Atom probe tomographic study of a friction-stir-processed Al–Mg–Sc alloy

Abstract

The microstructure of a twin-roll-cast Al–4.5Mg–0.28Sc at.% alloy after friction-stir processing, performed at two tool rotational rates, was investigated by atom probe tomography. Outside the stir zone, the peak-aged alloy contains a high number density (∼8.0×1023m−3) of ∼1.5nm radius Al3Sc (L12) precipitates with a minor Mg content, providing an increase of ∼600MPa in the Vickers microhardness. In the stir zone of the sample processed at 400rpm rotational rate, the microhardness increase is mainly due to grain refinement, rather than precipitate strengthening, because the Al3Sc precipitates, with spherical lobed cuboids and platelet-like morphology, grow and coarsen to a 10–20nm radius. The Sc supersaturation across the stir-processed zone has a concentration gradient, which is higher on the retreating side and lower on the advancing side of the friction-stir tool. Hence, after aging at 290°C for 22h, the microhardness increase within the stir zone also displays a gradient due to precipitate strengthening with varying precipitate volume fractions.

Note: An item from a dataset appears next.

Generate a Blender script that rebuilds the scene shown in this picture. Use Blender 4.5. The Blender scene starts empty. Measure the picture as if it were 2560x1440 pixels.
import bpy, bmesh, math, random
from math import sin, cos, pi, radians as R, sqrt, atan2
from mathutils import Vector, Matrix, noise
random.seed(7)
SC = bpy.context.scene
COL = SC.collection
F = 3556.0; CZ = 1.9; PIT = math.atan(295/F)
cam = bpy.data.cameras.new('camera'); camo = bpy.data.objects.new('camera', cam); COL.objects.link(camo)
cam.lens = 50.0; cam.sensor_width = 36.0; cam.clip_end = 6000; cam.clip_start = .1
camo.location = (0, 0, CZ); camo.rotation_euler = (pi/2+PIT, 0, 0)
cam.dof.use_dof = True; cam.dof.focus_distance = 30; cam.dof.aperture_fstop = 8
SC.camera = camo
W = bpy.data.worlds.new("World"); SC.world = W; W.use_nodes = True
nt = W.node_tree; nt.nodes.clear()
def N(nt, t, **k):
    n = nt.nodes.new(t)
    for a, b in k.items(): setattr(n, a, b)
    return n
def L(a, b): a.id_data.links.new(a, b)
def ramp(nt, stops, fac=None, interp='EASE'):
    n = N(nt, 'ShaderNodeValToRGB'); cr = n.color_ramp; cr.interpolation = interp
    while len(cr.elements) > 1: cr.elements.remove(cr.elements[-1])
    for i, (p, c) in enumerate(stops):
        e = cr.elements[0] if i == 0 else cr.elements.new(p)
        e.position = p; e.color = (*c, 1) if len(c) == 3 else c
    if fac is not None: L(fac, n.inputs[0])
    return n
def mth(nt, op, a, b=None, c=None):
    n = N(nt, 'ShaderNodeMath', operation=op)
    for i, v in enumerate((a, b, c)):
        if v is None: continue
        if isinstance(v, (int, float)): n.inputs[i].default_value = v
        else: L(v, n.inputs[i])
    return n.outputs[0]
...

In the stir zone for the sample processed at 325rpm rotational rate, the microhardness increase is also predominantly due to grain refinement, as coarse Al3Sc precipitates form heterogeneously at grain boundaries with a platelet-like morphology. The hardness remains unchanged after a 290°C aging treatment. This is because the Al3Sc precipitates are highly heterogeneously distributed due to a combination of a small Sc supersaturation (0.05at.%) in the matrix, the existence of dislocations, and a large area per unit volume of grain boundaries (∼4–6×106m−1).